Request – Repeat the whole listing exactly as written.
## start The records
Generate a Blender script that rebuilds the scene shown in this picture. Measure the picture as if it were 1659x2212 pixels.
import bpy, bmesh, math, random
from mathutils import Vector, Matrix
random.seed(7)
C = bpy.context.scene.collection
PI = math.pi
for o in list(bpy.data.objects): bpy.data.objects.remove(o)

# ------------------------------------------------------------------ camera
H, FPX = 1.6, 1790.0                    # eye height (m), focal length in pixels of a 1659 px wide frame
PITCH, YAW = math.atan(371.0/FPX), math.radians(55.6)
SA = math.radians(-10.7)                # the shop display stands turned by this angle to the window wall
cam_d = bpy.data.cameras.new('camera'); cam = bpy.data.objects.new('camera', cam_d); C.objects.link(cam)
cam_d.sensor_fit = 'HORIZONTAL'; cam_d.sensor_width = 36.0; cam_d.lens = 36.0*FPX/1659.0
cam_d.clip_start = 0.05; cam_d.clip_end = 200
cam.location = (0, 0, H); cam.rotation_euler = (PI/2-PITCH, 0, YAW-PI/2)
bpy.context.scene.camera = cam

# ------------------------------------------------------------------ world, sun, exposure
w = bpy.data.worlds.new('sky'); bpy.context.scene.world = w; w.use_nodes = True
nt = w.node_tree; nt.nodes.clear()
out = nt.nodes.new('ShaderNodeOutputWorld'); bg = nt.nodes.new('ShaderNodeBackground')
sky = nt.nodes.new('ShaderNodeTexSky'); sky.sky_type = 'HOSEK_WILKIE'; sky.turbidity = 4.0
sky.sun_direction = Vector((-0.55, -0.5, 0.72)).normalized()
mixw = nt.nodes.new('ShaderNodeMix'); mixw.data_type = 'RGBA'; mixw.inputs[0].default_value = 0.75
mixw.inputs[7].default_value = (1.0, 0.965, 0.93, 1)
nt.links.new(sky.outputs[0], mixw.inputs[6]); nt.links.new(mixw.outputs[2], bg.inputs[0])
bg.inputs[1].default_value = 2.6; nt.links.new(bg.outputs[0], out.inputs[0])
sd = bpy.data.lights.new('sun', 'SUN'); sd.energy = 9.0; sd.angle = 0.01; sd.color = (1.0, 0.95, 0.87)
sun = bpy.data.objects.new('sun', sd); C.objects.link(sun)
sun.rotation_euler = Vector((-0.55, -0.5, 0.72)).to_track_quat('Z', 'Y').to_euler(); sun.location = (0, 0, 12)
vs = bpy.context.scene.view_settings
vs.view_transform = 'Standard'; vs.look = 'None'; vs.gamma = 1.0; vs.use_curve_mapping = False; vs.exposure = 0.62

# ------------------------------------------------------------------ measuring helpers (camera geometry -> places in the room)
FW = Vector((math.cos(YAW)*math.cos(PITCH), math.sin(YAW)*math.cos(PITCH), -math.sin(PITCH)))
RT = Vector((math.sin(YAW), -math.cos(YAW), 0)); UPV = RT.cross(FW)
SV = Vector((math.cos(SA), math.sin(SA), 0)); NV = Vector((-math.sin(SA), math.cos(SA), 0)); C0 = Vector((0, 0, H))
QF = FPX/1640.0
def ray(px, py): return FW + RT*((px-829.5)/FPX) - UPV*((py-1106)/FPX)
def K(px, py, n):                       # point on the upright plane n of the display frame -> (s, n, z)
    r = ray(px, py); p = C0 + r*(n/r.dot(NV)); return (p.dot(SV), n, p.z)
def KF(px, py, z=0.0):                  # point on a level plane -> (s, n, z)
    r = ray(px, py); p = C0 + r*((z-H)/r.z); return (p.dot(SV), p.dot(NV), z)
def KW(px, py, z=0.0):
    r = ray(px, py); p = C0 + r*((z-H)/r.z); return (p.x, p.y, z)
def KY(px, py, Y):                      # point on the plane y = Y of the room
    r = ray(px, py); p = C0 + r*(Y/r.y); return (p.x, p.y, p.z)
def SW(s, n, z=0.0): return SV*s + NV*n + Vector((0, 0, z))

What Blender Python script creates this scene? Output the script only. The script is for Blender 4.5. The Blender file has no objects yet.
## end The records
Exercise result –
Generate a Blender script that rebuilds the scene shown in this picture. Measure the picture as if it were 1659x2212 pixels.
import bpy, bmesh, math, random
from mathutils import Vector, Matrix
random.seed(7)
C = bpy.context.scene.collection
PI = math.pi
for o in list(bpy.data.objects): bpy.data.objects.remove(o)

# ------------------------------------------------------------------ camera
H, FPX = 1.6, 1790.0                    # eye height (m), focal length in pixels of a 1659 px wide frame
PITCH, YAW = math.atan(371.0/FPX), math.radians(55.6)
SA = math.radians(-10.7)                # the shop display stands turned by this angle to the window wall
cam_d = bpy.data.cameras.new('camera'); cam = bpy.data.objects.new('camera', cam_d); C.objects.link(cam)
cam_d.sensor_fit = 'HORIZONTAL'; cam_d.sensor_width = 36.0; cam_d.lens = 36.0*FPX/1659.0
cam_d.clip_start = 0.05; cam_d.clip_end = 200
cam.location = (0, 0, H); cam.rotation_euler = (PI/2-PITCH, 0, YAW-PI/2)
bpy.context.scene.camera = cam

# ------------------------------------------------------------------ world, sun, exposure
w = bpy.data.worlds.new('sky'); bpy.context.scene.world = w; w.use_nodes = True
nt = w.node_tree; nt.nodes.clear()
out = nt.nodes.new('ShaderNodeOutputWorld'); bg = nt.nodes.new('ShaderNodeBackground')
sky = nt.nodes.new('ShaderNodeTexSky'); sky.sky_type = 'HOSEK_WILKIE'; sky.turbidity = 4.0
sky.sun_direction = Vector((-0.55, -0.5, 0.72)).normalized()
mixw = nt.nodes.new('ShaderNodeMix'); mixw.data_type = 'RGBA'; mixw.inputs[0].default_value = 0.75
mixw.inputs[7].default_value = (1.0, 0.965, 0.93, 1)
nt.links.new(sky.outputs[0], mixw.inputs[6]); nt.links.new(mixw.outputs[2], bg.inputs[0])
bg.inputs[1].default_value = 2.6; nt.links.new(bg.outputs[0], out.inputs[0])
sd = bpy.data.lights.new('sun', 'SUN'); sd.energy = 9.0; sd.angle = 0.01; sd.color = (1.0, 0.95, 0.87)
sun = bpy.data.objects.new('sun', sd); C.objects.link(sun)
sun.rotation_euler = Vector((-0.55, -0.5, 0.72)).to_track_quat('Z', 'Y').to_euler(); sun.location = (0, 0, 12)
vs = bpy.context.scene.view_settings
vs.view_transform = 'Standard'; vs.look = 'None'; vs.gamma = 1.0; vs.use_curve_mapping = False; vs.exposure = 0.62

# ------------------------------------------------------------------ measuring helpers (camera geometry -> places in the room)
FW = Vector((math.cos(YAW)*math.cos(PITCH), math.sin(YAW)*math.cos(PITCH), -math.sin(PITCH)))
RT = Vector((math.sin(YAW), -math.cos(YAW), 0)); UPV = RT.cross(FW)
SV = Vector((math.cos(SA), math.sin(SA), 0)); NV = Vector((-math.sin(SA), math.cos(SA), 0)); C0 = Vector((0, 0, H))
QF = FPX/1640.0
def ray(px, py): return FW + RT*((px-829.5)/FPX) - UPV*((py-1106)/FPX)
def K(px, py, n):                       # point on the upright plane n of the display frame -> (s, n, z)
    r = ray(px, py); p = C0 + r*(n/r.dot(NV)); return (p.dot(SV), n, p.z)
def KF(px, py, z=0.0):                  # point on a level plane -> (s, n, z)
    r = ray(px, py); p = C0 + r*((z-H)/r.z); return (p.dot(SV), p.dot(NV), z)
def KW(px, py, z=0.0):
    r = ray(px, py); p = C0 + r*((z-H)/r.z); return (p.x, p.y, z)
def KY(px, py, Y):                      # point on the plane y = Y of the room
    r = ray(px, py); p = C0 + r*(Y/r.y); return (p.x, p.y, p.z)
def SW(s, n, z=0.0): return SV*s + NV*n + Vector((0, 0, z))

What Blender Python script creates this scene? Output the script only. The script is for Blender 4.5. The Blender file has no objects yet.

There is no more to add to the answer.